§ **Work to complete**
Answer with a single number: the count of lines that include the string "pixels".

[Collected data entries]
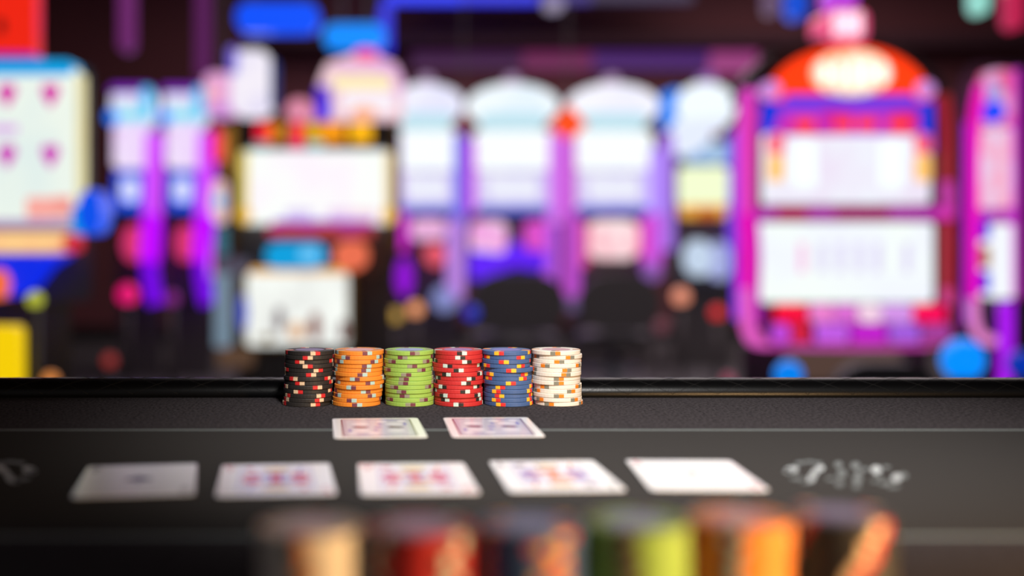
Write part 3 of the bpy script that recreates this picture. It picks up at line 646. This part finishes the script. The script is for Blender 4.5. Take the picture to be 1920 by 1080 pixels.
# ---- row of four white topped machines
ROW = [(800, 'nearest the gold framed machine'), (962, 'with a violet arch lit below its screens'), (1150, 'with a pink and white belly light, beside the narrow machine')]
YM = 8.0
for k, (cx, tail) in enumerate(ROW):
    g = Thing('slot_machine', 'white topped violet slot machine ' + tail, 'slot machine', cx, YM, 0, 'white topped slot machines in a row')
    hw = (70, 86, 86)[k]
    g.taper('cabinet', cx-hw+8, cx+hw-8, 520, None, m_body, 0.14, 0.6, 2, 0.2)
    g.taper('cabinet_back', cx-hw, cx+hw, 235, 530, m_body, 0.12, 0.6, 6, 0.2)
    pal = [((240, 240, 252), (226, 226, 250)), ((240, 248, 252), (226, 240, 250)), ((244, 244, 252), (236, 236, 252))][k]
    td = g.poly('topper', [(a, c) for a, c in ellipse(cx, 198, hw+1, -42, 28)], glow(pal[0], 1.06, pal[1], 5), 0.0, 0.12)
    g.slab('topper_skirt', cx-hw*0.74, cx+hw*0.74, 212, 240, glow((190, 228, 240), 1.0), -0.02, 0.1, 12, td)
    g.slab('topper_cap', cx-14, cx+14, 138, 165, glow((176, 140, 186), 0.85), 0.05, 0.2, 10, td)
    us = g.slab('upper_screen', cx-hw*0.86, cx+hw*0.86, 244, 318, glow((242, 248, 250), 1.1), 0.0, 0.14, 14)
    ls = g.slab('lower_screen', cx-hw*0.82, cx+hw*0.82, 322, 392, glow((206, 192, 250), 0.95, (226, 216, 252), 6), 0.0, 0.14, 8)
    g.slab('screen_edge', cx-hw*0.78, cx+hw*0.78, 386, 400, glow((90, 110, 226), 0.9), -0.01, 0.1, 5, ls)
    g.slab('screen_picture', cx-hw*0.55, cx+hw*0.55, 330, 376, glow((236, 238, 252), 1.0), -0.008, 0.0, 10, ls)
    if k == 0:
        g.slab('belly_light', 770, 835, 410, 450, glow((240, 180, 226), 0.95), -0.02, 0.13, 14)
        g.oval('belly_lamp', 816, 478, 20, 22, glow((240, 90, 110), 0.9), -0.03, 0.13)
        g.slab('neon_post', 736, 752, 250, 400, glow((176, 80, 235), 1.12), -0.04, 0.12, 7)
        g.slab('neon_post', 746, 766, 400, 470, glow((216, 20, 214), 1.0), -0.04, 0.12, 8)
        g.oval('violet_lamp', 758, 520, 16, 36, glow((146, 0, 216), 1.0), -0.05, 0.13)
        g.slab('neon_post', 850, 873, 250, 440, glow((116, 104, 226), 1.12), -0.05, 0.12, 8)
        g.slab('neon_post', 838, 870, 410, 560, glow((184, 130, 224), 1.0), -0.06, 0.12, 12)
        g.oval('post_foot', 834, 560, 24, 24, glow((140, 150, 214), 0.8), -0.06, 0.05)
    elif k == 1:
        g.slab('belly_light', 884, 950, 414, 476, glow((244, 210, 236), 1.0, (244, 160, 226), 7), -0.02, 0.13, 16)
        g.slab('belly_light', 986, 1030, 414, 470, glow((226, 80, 206), 0.95), -0.02, 0.13, 14)
        g.poly('violet_arch', [(880, 520), (882, 470), (940, 476), (968, 452), (1000, 476), (1036, 470), (1030, 500), (1000, 506), (968, 500), (930, 512), (900, 526)], glow((96, 30, 250), 1.0), -0.03, 0.12)
        g.slab('neon_post', 878, 892, 260, 400, glow((196, 70, 226), 1.12), -0.04, 0.12, 6)
        g.slab('neon_post', 1028, 1052, 250, 420, glow((200, 110, 226), 1.12), -0.05, 0.12, 8)
        g.slab('neon_post', 1022, 1044, 420, 560, glow((170, 80, 216), 1.12), -0.05, 0.12, 10)
        g.oval('post_foot', 1034, 566, 16, 18, glow((120, 100, 150), 0.7), -0.05, 0.05)
    else:
        g.slab('belly_light', 1106, 1196, 412, 486, glow((250, 226, 228), 1.05, (250, 190, 200), 7), -0.02, 0.13, 22)
        g.slab('belly_side', 1198, 1222, 416, 480, glow((236, 50, 160), 0.9), -0.02, 0.13, 10)
        g.slab('belly_side', 1084, 1104, 416, 500, glow((230, 90, 150), 0.9), -0.02, 0.13, 10)
        g.slab('neon_post', 1058, 1078, 250, 400, glow((190, 80, 200), 1.12), -0.05, 0.12, 8)
        g.slab('neon_post', 1060, 1086, 400, 560, glow((176, 70, 190), 1.12), -0.05, 0.12, 10)
        g.oval('post_foot', 1075, 566, 16, 18, glow((120, 100, 150), 0.7), -0.05, 0.05)
        g.slab('neon_post', 1216, 1238, 280, 400, glow((176, 140, 250), 1.12), -0.05, 0.12, 8)
        g.slab('neon_post', 1210, 1238, 400, 500, glow((196, 80, 214), 1.12), -0.05, 0.12, 10)
        g.oval('post_foot', 1222, 506, 16, 20, glow((150, 100, 190), 0.8), -0.05, 0.05)
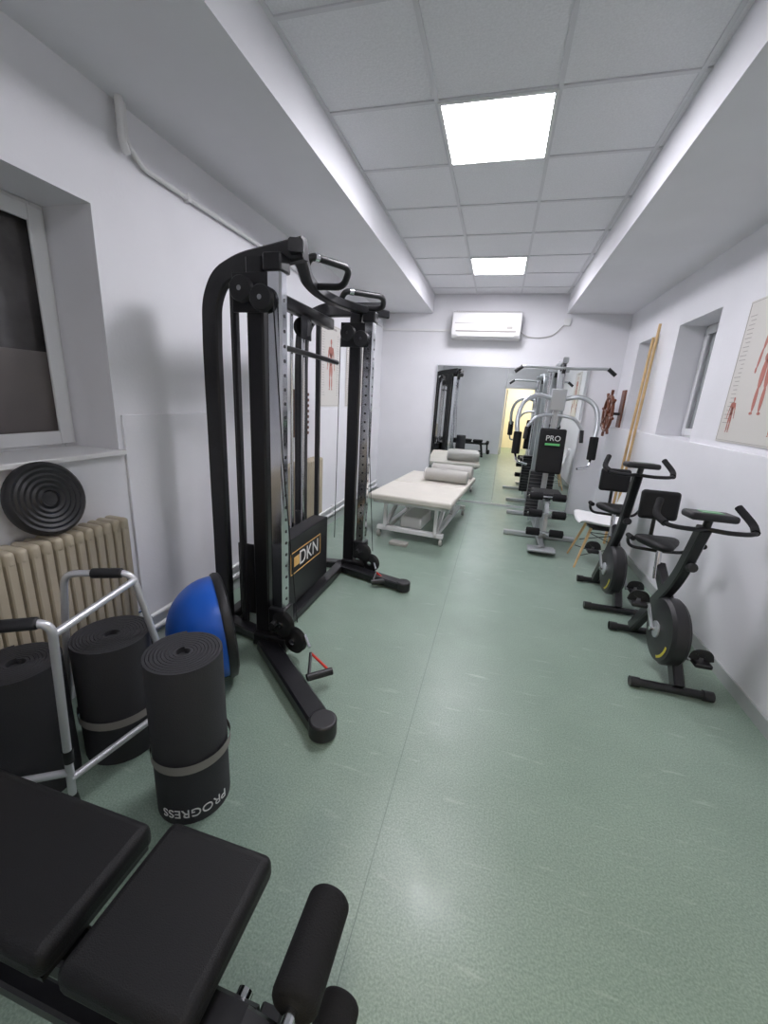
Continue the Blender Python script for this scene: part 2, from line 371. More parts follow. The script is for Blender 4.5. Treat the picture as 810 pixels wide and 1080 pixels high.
# ---------------------------------------------------------------- cable machine
def cable_machine():
    g=group('cable_crossover_machine')
    def frame(tag,yr,yf,xr,xf,ytop):
        sweep('side_frame_'+tag,[(xr,yr,.05),(xr,yr,1.75),(xr+.01,yr,1.98),(xr+.07,yr,2.10),(xr+.22,yr-.02,2.155),(xr+.6,ytop,2.20)],0,M_blk,g,fil=.06,rect=(.10,.055),up=(0,1,0))
        sweep('front_upright_'+tag,[(xf-.115,yf,.05),(xf-.115,yf,2.15)],0,M_blk,g,rect=(.095,.06),up=(0,1,0))
        sweep('slide_post_'+tag,[(xf,yf-.01,.10),(xf,yf-.01,2.09)],0,M_chrome,g,rect=(.08,.07),up=(0,1,0))
        box('post_cap_'+tag,(xf-.05,yf-.06,2.08),(xf+.05,yf+.04,2.16),M_blk,g,bevel=.01)
        box('post_foot_'+tag,(xf-.16,yf-.07,.03),(xf+.06,yf+.05,.11),M_blk,g,bevel=.01)
        for i in range(24): 
            if tag=='r': cyl('hole_%s_%d'%(tag,i),(xf,yf-.0475,.35+i*.07),(xf,yf-.045,.35+i*.07),.009,M_blk2,g,n=12)
            cyl('holef_%s_%d'%(tag,i),(xf+.039,yf-.01,.35+i*.07),(xf+.042,yf-.01,.35+i*.07),.009,M_blk2,g,n=12)
        box('carriage_'+tag,(xf-.055,yf-.065,.14),(xf+.055,yf+.045,.30),M_blk,g,bevel=.012)
        for zz,xx in ((.12,xf+.12),(.21,xf+.04)):
            lathe('pulley_%s_%d'%(tag,zz*100),[(0,-.02),(.07,-.02),(.078,-.014),(.06,0),(.078,.014),(.07,.02),(0,.02)],(xx,yf-.06,zz),(.25,1,0),M_blk2,g)
            cyl('pulley_hub_%s_%d'%(tag,zz*100),(xx-.01,yf-.09,zz),(xx,yf-.03,zz),.018,M_chrome,g)
        cyl('pop_pin_'+tag,(xf-.0,yf-.065,.22),(xf,yf-.12,.22),.018,M_blk2,g)
        for (px,pz) in ((xf-.16,2.0),(xf-.05,1.96)):
            lathe('top_pulley_%s_%d'%(tag,px*-100),[(0,-.02),(.055,-.02),(.06,-.014),(.045,0),(.06,.014),(.055,.02),(0,.02)],(px,yf-.065,pz),(0,1,0),M_blk2,g)
            cyl('top_pulley_hub_%s_%d'%(tag,px*-100),(px,yf-.09,pz),(px,yf-.03,pz),.012,M_chrome,g)
        box('pulley_bracket_'+tag,(xf-.23,yf-.042,1.90),(xf+.0,yf-.03,2.08),M_blk,g,bevel=.004)
        sweep('cable_'+tag,[(xf+.12,yf-.03,.22),(xf+.05,yf-.06,1.2),(xf+.01,yf-.065,1.96)],.0035,M_blk2,g,n=6)
        sweep('cable_b_'+tag,[(xf-.22,yf-.065,1.96),(xf-.24,yf-.04,.3)],.0035,M_blk2,g,n=6)
        sweep('inner_upright_'+tag,[(xr+.15,yr,.05),(xr+.15,yr,2.08)],0,M_blk,g,rect=(.035,.04),up=(0,1,0))
    frame('l',2.12,2.00,-1.60,-1.12,2.05)
    frame('r',3.22,3.30,-1.60,-1.05,3.42)
    sweep('foot_l',[(-1.20,1.95,.045),(-.62,1.46,.045)],0,M_blk,g,rect=(.11,.07))
    cyl('foot_cap_l',(-.61,1.455,.006),(-.61,1.455,.09),.066,M_blk2,g,bevel=.01)
    sweep('foot_r',[(-1.18,3.22,.045),(-.60,3.05,.045)],0,M_blk,g,rect=(.10,.065))
    cyl('foot_cap_r',(-.59,3.05,.006),(-.59,3.05,.085),.058,M_blk2,g,bevel=.01)
    sweep('base_front',[(-1.22,1.98,.04),(-1.22,3.3,.04)],0,M_blk,g,rect=(.09,.06))
    sweep('base_rear',[(-1.60,2.08,.04),(-1.60,3.26,.04)],0,M_blk,g,rect=(.08,.06))
    for y,y2,t in ((2.12,2.0,'l'),(3.22,3.3,'r')):
        sweep('base_side_'+t,[(-1.62,y,.04),(-1.18,y2,.04)],0,M_blk,g,rect=(.09,.06))
    sweep('top_beam_rear',[(-1.36,2.08,2.06),(-1.36,3.24,2.06)],0,M_blk,g,rect=(.06,.08))
    sweep('pull_up_bar',[(-1.02,1.99,2.20),(-1.10,2.22,2.19),(-1.20,2.5,2.18),(-1.23,2.75,2.17),(-1.20,3.0,2.165),(-1.08,3.28,2.165),(-.97,3.46,2.17)],0,M_blk,g,smooth=6,rect=(.07,.06))
    for i,(a,b,c,d) in enumerate((((-1.15,2.36,2.2),(-1.10,2.32,2.255),(-.95,2.54,2.25),(-1.02,2.62,2.17)),((-1.19,3.02,2.19),(-1.15,3.0,2.24),(-.92,3.18,2.24),(-.95,3.28,2.18)))):
        sweep('pull_up_grip_%d'%i,[a,b,c,d,Vector(d)+Vector((-.16,-.02,-.0))],.020,M_blk2,g,fil=.05)
        cyl('grip_ring_%d'%i,Vector(b).lerp(Vector(c),.10),Vector(b).lerp(Vector(c),.2),.023,M_chrome,g)
    sweep('cross_brace',[(-1.30,2.05,1.78),(-1.36,2.6,1.80),(-1.30,3.25,1.78)],.018,M_blk,g,smooth=4)
    for i,(a,b) in enumerate(((2.22,2.54),(2.60,2.92))):
        for k in range(14):
            box('plate_%d_%d'%(i,k),(-1.47,a+.02,.14+k*.028),(-1.33,b-.02,.164+k*.028),M_steel,g,bevel=.004)
        for q in (a+.07,b-.07): cyl('guide_rod_%d_%d'%(i,q*100),(-1.40,q,.1),(-1.40,q,2.04),.0125,M_chrome,g,n=16)
        cyl('selector_%d'%i,(-1.40,(a+b)/2,.54),(-1.40,(a+b)/2,.66),.02,M_steel,g)
        sweep('stack_cable_%d'%i,[(-1.40,(a+b)/2,.6),(-1.40,(a+b)/2,2.0)],.0035,M_blk2,g,n=6)
        lathe('stack_pulley_%d'%i,[(0,-.02),(.06,-.02),(.065,-.014),(.05,0),(.065,.014),(.06,.02),(0,.02)],(-1.36,(a+b)/2,1.96),(1,-.6,0),M_blk2,g)
        box('stack_pulley_plate_%d'%i,(-1.34,(a+b)/2-.075,1.88),(-1.33,(a+b)/2+.075,2.05),M_blk,g,bevel=.02)
    box('shroud_front',(-1.25,2.18,.09),(-1.235,2.96,.58),M_blk2,g,bevel=.004)
    box('shroud_top',(-1.36,2.18,.565),(-1.235,2.96,.58),M_blk2,g,bevel=.004)
    box('shroud_plate_l',(-1.52,2.165,.09),(-1.235,2.18,.58),M_blk2,g,bevel=.004)
    text_mesh('logo_text','DKN',.15,M_wtext,g,lambda v:Vector((-1.233+v.z,2.62+v.x,.40+v.y)))
    box('logo_mark',(-1.234,2.38,.37),(-1.232,2.46,.44),M_gold,g)
    boxes('logo_outline',[((-1.234,2.33,.32),(-1.232,2.82,.326)),((-1.234,2.33,.475),(-1.232,2.82,.481)),((-1.234,2.33,.32),(-1.232,2.336,.48)),((-1.234,2.814,.32),(-1.232,2.82,.48))],M_gold,g)
    def handle(p,tag,d):
        p=Vector(p); d=Vector(d)
        sweep('carabiner_'+tag,[p,p+d*.07+Vector((0,0,-.03))],.009,M_chrome,g,n=8)
        a=p+d*.09+Vector((0,0,-.05)); s=Vector((-d.y,d.x,0)).normalized()
        sweep('strap_'+tag+'_1',[a,a+d*.13+s*.06+Vector((0,0,-.035))],.007,M_redm,g,n=8)
        sweep('strap_'+tag+'_2',[a,a+d*.13-s*.06+Vector((0,0,-.035))],.009,M_blk2,g,n=8)
        cyl('grip_'+tag,a+d*.13+s*.07+Vector((0,0,-.035)),a+d*.13-s*.07+Vector((0,0,-.035)),.02,M_blk2,g)
    handle((-.93,1.93,.17),'l',Vector((.80,-.85,0)))
    handle((-.89,3.20,.14),'r',Vector((.45,-.75,0)))
cable_machine()

# ---------------------------------------------------------------- balance trainer, stood on edge
g=group('balance_trainer'); ax=Vector((.70,.70,.08)).normalized(); c=Vector((-1.32,1.70,.290))
prof=[(0,-.27)]+[(.272*math.sin(t),-.02-.25*math.cos(t)) for t in [i*math.pi/2/14 for i in range(1,15)]]+[(.272,.0)]
lathe('dome',prof,c,ax,M_blue,g,n=48)
lathe('base',[(.265,-.012),(.28,-.01),(.286,.005),(.281,.03),(.26,.04),(.1,.045),(0,.045)],c,ax,M_blk2,g,n=48)

# ---------------------------------------------------------------- rolled mats
def roll(x,y,r,h,ph=0,band=None,txt=None):
    g=group('rolled_exercise_mat'); th=.012; turns=int(r/th)-2; bm=bmesh.new()
    N=int(turns*28); prev=None
    pts=[]
    for i in range(N+1):
        a=ph+2*math.pi*i/28*1.0; rr=r-th*(i/28)
        pts.append((rr,a))
    def ring(rr,a,t):
        return [bm.verts.new((x+(rr)*math.cos(a),y+rr*math.sin(a),0)),bm.verts.new((x+rr*math.cos(a),y+rr*math.sin(a),h)),
                bm.verts.new((x+(rr-t)*math.cos(a),y+(rr-t)*math.sin(a),h)),bm.verts.new((x+(rr-t)*math.cos(a),y+(rr-t)*math.sin(a),0))]
    for (rr,a) in pts:
        cur=ring(rr,a,th*.82)
        if prev:
            for k in range(4): bm.faces.new((prev[k],prev[(k+1)%4],cur[(k+1)%4],cur[k]))
        else: bm.faces.new(cur)
        prev=cur
    bm.faces.new(prev[::-1])
    finish('mat_spiral',bm,M_mat,g)
    cyl('core_fill',(x,y,0.002),(x,y,h-.02),r-.02,M_mat,g,n=32)
    if band:
        bm=bmesh.new(); n=40
        R=[[bm.verts.new((x+(r+.002)*math.cos(2*math.pi*k/n),y+(r+.002)*math.sin(2*math.pi*k/n),z)) for k in range(n)] for z in (band-.018,band+.018)]
        for k in range(n): bm.faces.new((R[0][k],R[0][(k+1)%n],R[1][(k+1)%n],R[1][k]))
        finish('strap',bm,M_strap,g)
    if txt:
        a0=math.radians(-50)
        def wrap(v):
            a=a0-v.x/r; rr=r+.002+v.z
            return Vector((x+rr*math.cos(a),y+rr*math.sin(a),.06-v.y))
        text_mesh('print',txt,.050,M_wtext,g,wrap)
roll(-.962,1.035,.135,.635,2.2,.25,'PROGRESS')
roll(-1.43,1.155,.15,.53,1.0,.20)
roll(-1.575,.900,.14,.53,2.6,None)

# ---------------------------------------------------------------- walker
g=group('walking_frame')
A0=Vector((-1.355,.858,0));A1=Vector((-1.262,.83,.80));B0=Vector((-1.20,1.27,0));B1=Vector((-1.335,1.20,.80))
C0=Vector((-1.64,.675,0));C1=Vector((-1.47,.70,.80));D0=Vector((-1.68,1.10,0));D1=Vector((-1.56,1.10,.80))
t=.0135
sweep('side_frame_1',[A0+Vector((0,0,.03)),A1,C1,C0+Vector((0,0,.03))],t,M_alu,g,fil=.05)
sweep('side_frame_2',[B0+Vector((0,0,.03)),B1,D1,D0+Vector((0,0,.03))],t,M_alu,g,fil=.05)
sweep('front_bar_top',[A1.lerp(A0,.06),B1.lerp(B0,.04)],t,M_alu,g)
sweep('front_bar_low',[A0.lerp(A1,.16),B0.lerp(B1,.22)],t,M_alu,g)
sweep('side_bar_low_1',[A0.lerp(A1,.2),C0.lerp(C1,.2)],t,M_alu,g)
cyl('grip_1',A1.lerp(C1,.14),A1.lerp(C1,.85),.020,M_blk2,g,bevel=.006)
cyl('grip_2',B1.lerp(D1,.14),B1.lerp(D1,.60),.020,M_blk2,g,bevel=.006)
for i,p in enumerate((A0,B0,C0,D0)): cyl('rubber_foot_%d'%i,p,p+Vector((0,0,.05)),.021,M_blk2,g,r2=.016)
for i,p in enumerate((A0.lerp(A1,.3),B0.lerp(B1,.35))): cyl('joint_%d'%i,p-Vector((0,0,.025)),p+Vector((0,0,.025)),.017,M_blk2,g)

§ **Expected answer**
2